I know you prefer when posters not get too personal (overshare) like that, but someone made him feel put on the spot with, "so long as you're keeping it out of the lives of your wife and kids" and he was trying to paint a more accurate picture, compared to the NOT very accurate one he felt people were assuming.
Not really seeing where it's oversharing, or he's obligated to just let people judge him and misinterpret his reality. I know we don't see eye to eye on this (you and I, zentropa) but I would rather overshare (obviously lol) than let people assume things and judge me for them. Judge me if you will, but do it based on what's actually going on, not on what you imagine, that isn't.
I respect you a lot, your posts are often among the smart, awesome, reasonable, or funny. Not trying to snipe at ya, in the slightest. Just want to 'splain the mentality a little. It's not so much a desire to shock people as it is a defense against what I described above, usually, combined with a general lack of shame.

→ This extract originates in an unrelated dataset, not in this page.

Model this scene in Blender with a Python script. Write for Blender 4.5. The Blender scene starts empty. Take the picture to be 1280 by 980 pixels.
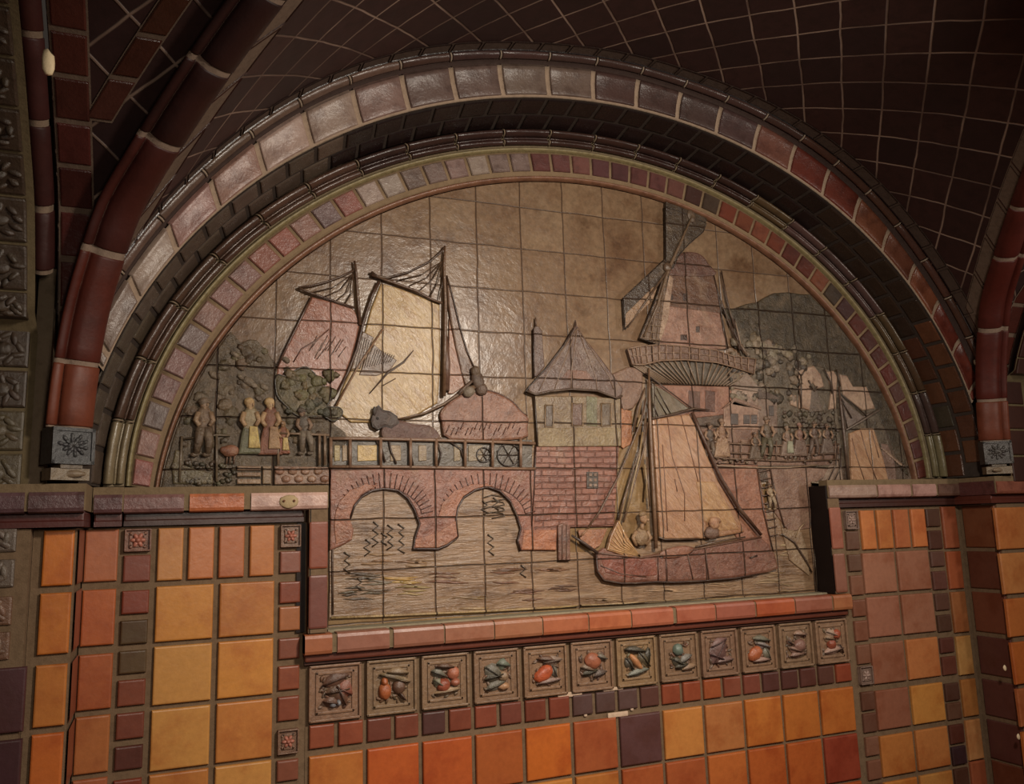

I'll answer with a question: is it that easy to find a new woman every couple months to have casual sex with?
It’s probably not that hard. Plenty of desperate ones out there at 1:30 am sitting at a bar. Hell im
married and I have women flirting with me. Not that I would do anything but if I wanted to the invitation is there. Lots of women go on fishing expeditions when talking to guys
I could get more strange now than when I was in my 20s. And it wasn’t hard to get it then. I know plenty of 40/50 yo guys who are getting 23/27 year olds. They are under no delusion it’s anything more than a sugar daddy thing but hey whatever works for them. Getting sex isn’t hard to do today. Assuming you’re reasonably ok looking you’ll get laid No relationship is needed.
Last edited by Electrician4you; 02-08-2018 at 02:39 PM..

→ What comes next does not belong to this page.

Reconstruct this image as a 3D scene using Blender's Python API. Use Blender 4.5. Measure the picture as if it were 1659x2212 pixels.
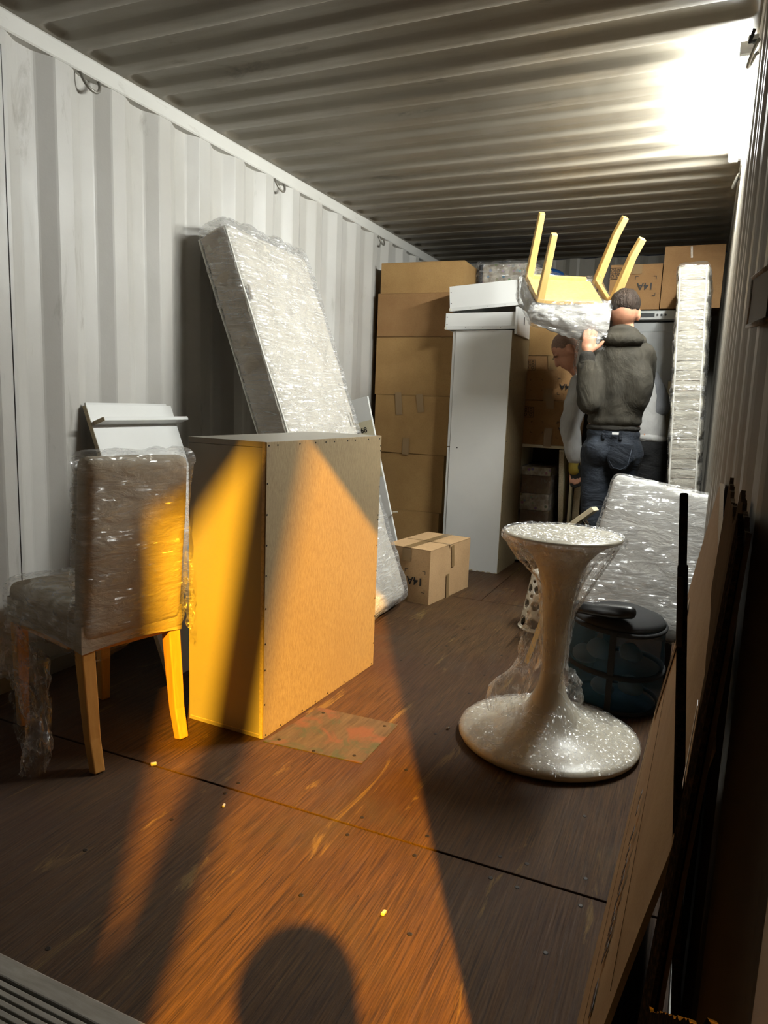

I have a friend, single, 49 and retired. Rides a bike 15,000 miles a year and every time I call him he is playing video games. I have not asked of course but I suspect he is a virgin. Weird personality that women find creepy and not attractive. Smart guy who had a good job, lived a frugal lifestyle, saved and retired early. Seems to enjoy himself.
What I don't get is why you don't get the concept of not needing a relationship to have sex. It is now easier for people to hook up more than ever before. I would not be surprised if more people in the future will be like this guy.

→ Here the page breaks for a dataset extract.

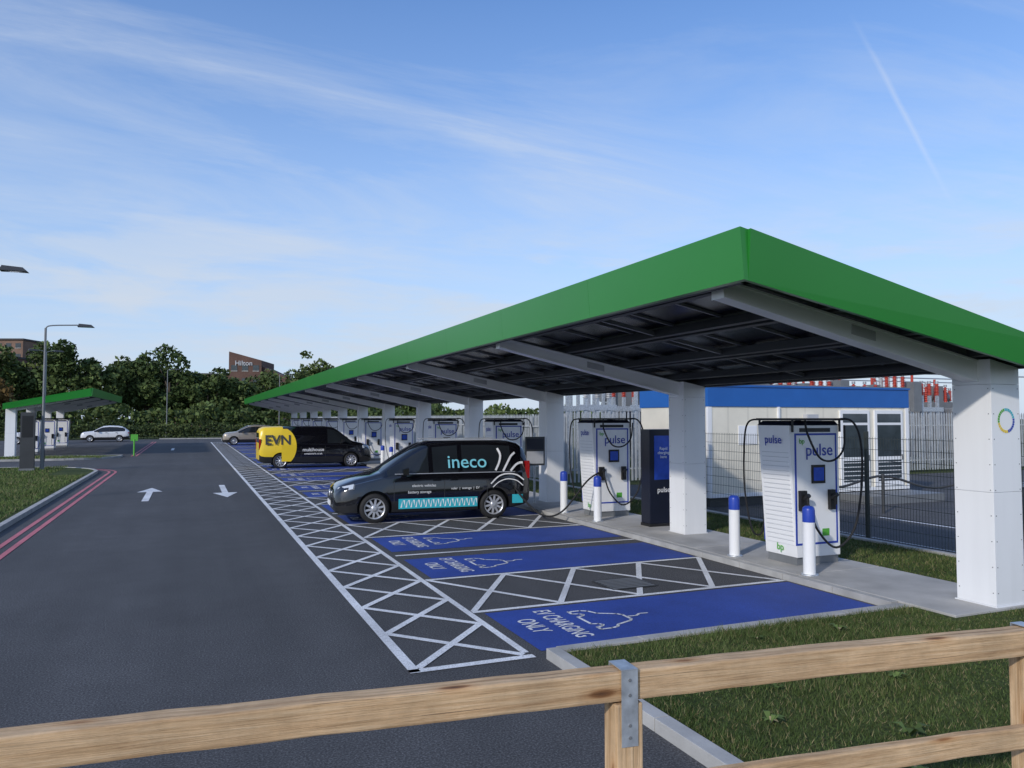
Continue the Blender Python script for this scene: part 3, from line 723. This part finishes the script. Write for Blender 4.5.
# ---------------------------------------------------------------- grass blades
def tri_mesh(name,V,c,mats):
    n=len(V)//c; me=bpy.data.meshes.new(name); me.vertices.add(len(V)); me.vertices.foreach_set('co',V.ravel().astype(np.float32))
    me.loops.add(len(V)); me.loops.foreach_set('vertex_index',np.arange(len(V),dtype=np.int32))
    me.polygons.add(n); me.polygons.foreach_set('loop_start',(np.arange(n)*c).astype(np.int32)); me.polygons.foreach_set('loop_total',np.full(n,c,np.int32))
    for m in mats: me.materials.append(m)
    me.update(calc_edges=True); me.validate()
    o=bpy.data.objects.new(name,me); scene.collection.objects.link(o); return o
def scatter_blades(name,rects,k='blade',clip=None):
    V=[];
    for (x0,x1,y0,y1,z,dens,h,w) in rects:
        n=int((x1-x0)*(y1-y0)*dens)
        cx=rng.uniform(x0,x1,n); cy=rng.uniform(y0,y1,n)
        if clip is not None:
            q=clip(cx,cy); cx,cy=cx[q],cy[q]; n=len(cx)
        patch=.75+.35*np.sin(cx*1.7+np.sin(cy*2.1)*1.3)*np.cos(cy*1.9+cx*.6)+.2*np.sin(cx*7+cy*3)*np.sin(cy*8-cx*2)
        hh=h*rng.uniform(.5,1.3,n)*patch; a=rng.uniform(0,6.283,n); lean=rng.normal(0,.5,(n,2))*hh[:,None]
        ww=w*rng.uniform(.6,1.3,n)
        v=np.zeros((n,3,3)); v[:,0,0]=cx-np.cos(a)*ww; v[:,0,1]=cy-np.sin(a)*ww; v[:,0,2]=z
        v[:,1,0]=cx+np.cos(a)*ww; v[:,1,1]=cy+np.sin(a)*ww; v[:,1,2]=z
        v[:,2,0]=cx+lean[:,0]; v[:,2,1]=cy+lean[:,1]; v[:,2,2]=z+hh
        V.append(v.reshape(-1,3))
    return tri_mesh(name,np.concatenate(V),3,[M[k]])
scatter_blades('grass',[(3.34,11.3,3.4,6.66,.06,3600,.055,.0032),(3.34,7,1.6,3.4,.06,2500,.055,.0035),(3.34,3.6,3.4,6.66,.06,3000,.08,.0035),(3.4,7.8,6.45,6.69,.06,2500,.085,.0035),(9.6,11.35,6.66,17,.06,1500,.06,.005),(9.6,11.35,17,40,.06,400,.08,.008)],
   clip=lambda x,y:~((x>7.9)&(x<9.58)&(y>6.1)))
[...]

Was chatting with a guy, 40 years old, single no kids, decent job, never been in a relationship longer than a couple of months. Nothing special looks-wise, doesn't seem to be a player either. Didn't strike me as someone who has an endless stream of women willing to have no-strings sex with.
How does sex work in this context? To me, seems like, as a young man, he has been either:
a. "hiring" women
b. has had someone steady on the side to have sex with outside of relationship
c. low sex drive
This is probably wrong and/or simplistic... But I can't help but wonder
Thoughts?
You forgot
d) none of the above
Quote:
Originally Posted by The joker2
Sounds like my kind of life.
It's not a bad thing for anyone (man or woman) to realize, for whatever reason(s) that they simply don't want or need to be in a relationship longer than a couple of months or never, and as far as "an endless stream of women (or men) willing to have no-strings sex with", that situation can create endless possibilities of life going wrong in so many directions I don't even want to open that 'Pandora's box'.
Better to remain single without all the, how shall I say it (?) accoutrements of a couple (married or otherwise), start a family and perhaps have it be dissolved for whatever reasons.
Far better to be single and not ruin one's life, the life of another as well as any children who could be born of the relationship.
But then again, it is a 'rhetorical question'. So I suppose I have offered a 'rhetorical answer'.